• AIM: Nothing but the lines from the line with "Generate a Blender" to the line with "scene.camera = cam", both included, is to be repeated, and those exactly. Leave out the pictures.

• RECORDS:
▬▬▬▬▬▬▬▬▬▬

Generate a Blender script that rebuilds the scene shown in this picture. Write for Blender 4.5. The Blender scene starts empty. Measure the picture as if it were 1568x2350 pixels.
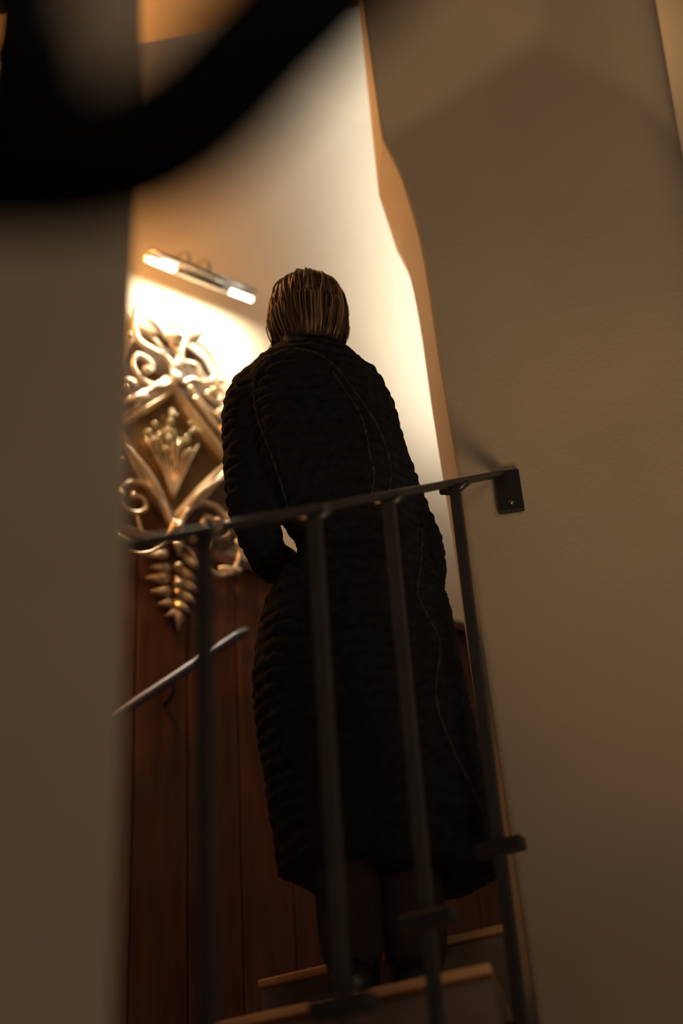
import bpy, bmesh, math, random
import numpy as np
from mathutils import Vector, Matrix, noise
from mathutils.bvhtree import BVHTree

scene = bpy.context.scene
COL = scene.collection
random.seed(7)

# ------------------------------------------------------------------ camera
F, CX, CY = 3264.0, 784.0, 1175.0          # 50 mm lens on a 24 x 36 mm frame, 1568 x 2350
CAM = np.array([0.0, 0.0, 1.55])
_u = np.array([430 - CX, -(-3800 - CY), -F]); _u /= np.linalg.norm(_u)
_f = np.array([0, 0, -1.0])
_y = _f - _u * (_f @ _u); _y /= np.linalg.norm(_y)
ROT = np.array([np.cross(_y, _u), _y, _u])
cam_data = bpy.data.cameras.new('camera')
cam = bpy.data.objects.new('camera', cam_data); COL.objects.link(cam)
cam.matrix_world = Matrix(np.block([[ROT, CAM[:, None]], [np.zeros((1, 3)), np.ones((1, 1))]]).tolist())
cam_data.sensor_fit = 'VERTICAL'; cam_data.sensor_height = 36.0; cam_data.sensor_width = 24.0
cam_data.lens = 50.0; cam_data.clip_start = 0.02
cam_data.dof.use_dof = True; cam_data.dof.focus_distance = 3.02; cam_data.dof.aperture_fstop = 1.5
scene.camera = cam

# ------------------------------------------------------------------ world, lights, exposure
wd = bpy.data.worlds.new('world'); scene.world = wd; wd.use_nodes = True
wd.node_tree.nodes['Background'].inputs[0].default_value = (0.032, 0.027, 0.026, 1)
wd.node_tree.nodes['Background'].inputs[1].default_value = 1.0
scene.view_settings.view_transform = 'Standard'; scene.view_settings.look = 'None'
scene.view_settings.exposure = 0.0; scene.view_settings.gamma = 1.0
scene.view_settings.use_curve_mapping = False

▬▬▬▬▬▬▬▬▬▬

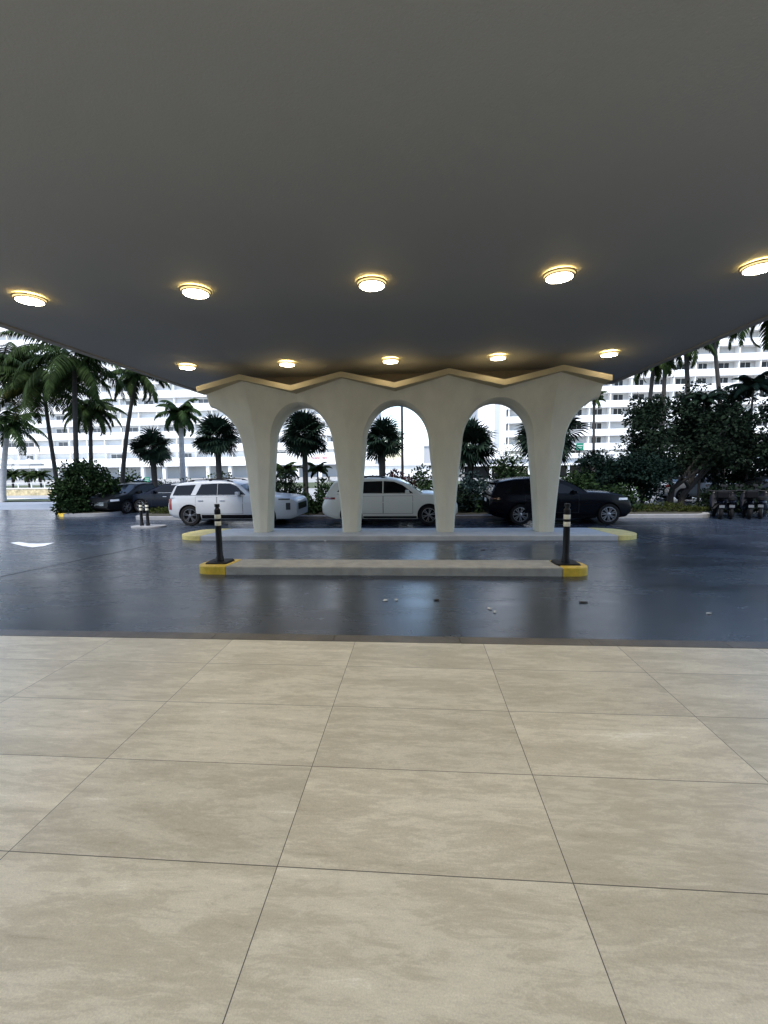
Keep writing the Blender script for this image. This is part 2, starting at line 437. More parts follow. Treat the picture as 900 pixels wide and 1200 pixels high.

▬▬▬▬▬▬▬▬▬▬

• SOLUTION:
Generate a Blender script that rebuilds the scene shown in this picture. Write for Blender 4.5. The Blender scene starts empty. Measure the picture as if it were 1568x2350 pixels.
import bpy, bmesh, math, random
import numpy as np
from mathutils import Vector, Matrix, noise
from mathutils.bvhtree import BVHTree

scene = bpy.context.scene
COL = scene.collection
random.seed(7)

# ------------------------------------------------------------------ camera
F, CX, CY = 3264.0, 784.0, 1175.0          # 50 mm lens on a 24 x 36 mm frame, 1568 x 2350
CAM = np.array([0.0, 0.0, 1.55])
_u = np.array([430 - CX, -(-3800 - CY), -F]); _u /= np.linalg.norm(_u)
_f = np.array([0, 0, -1.0])
_y = _f - _u * (_f @ _u); _y /= np.linalg.norm(_y)
ROT = np.array([np.cross(_y, _u), _y, _u])
cam_data = bpy.data.cameras.new('camera')
cam = bpy.data.objects.new('camera', cam_data); COL.objects.link(cam)
cam.matrix_world = Matrix(np.block([[ROT, CAM[:, None]], [np.zeros((1, 3)), np.ones((1, 1))]]).tolist())
cam_data.sensor_fit = 'VERTICAL'; cam_data.sensor_height = 36.0; cam_data.sensor_width = 24.0
cam_data.lens = 50.0; cam_data.clip_start = 0.02
cam_data.dof.use_dof = True; cam_data.dof.focus_distance = 3.02; cam_data.dof.aperture_fstop = 1.5
scene.camera = cam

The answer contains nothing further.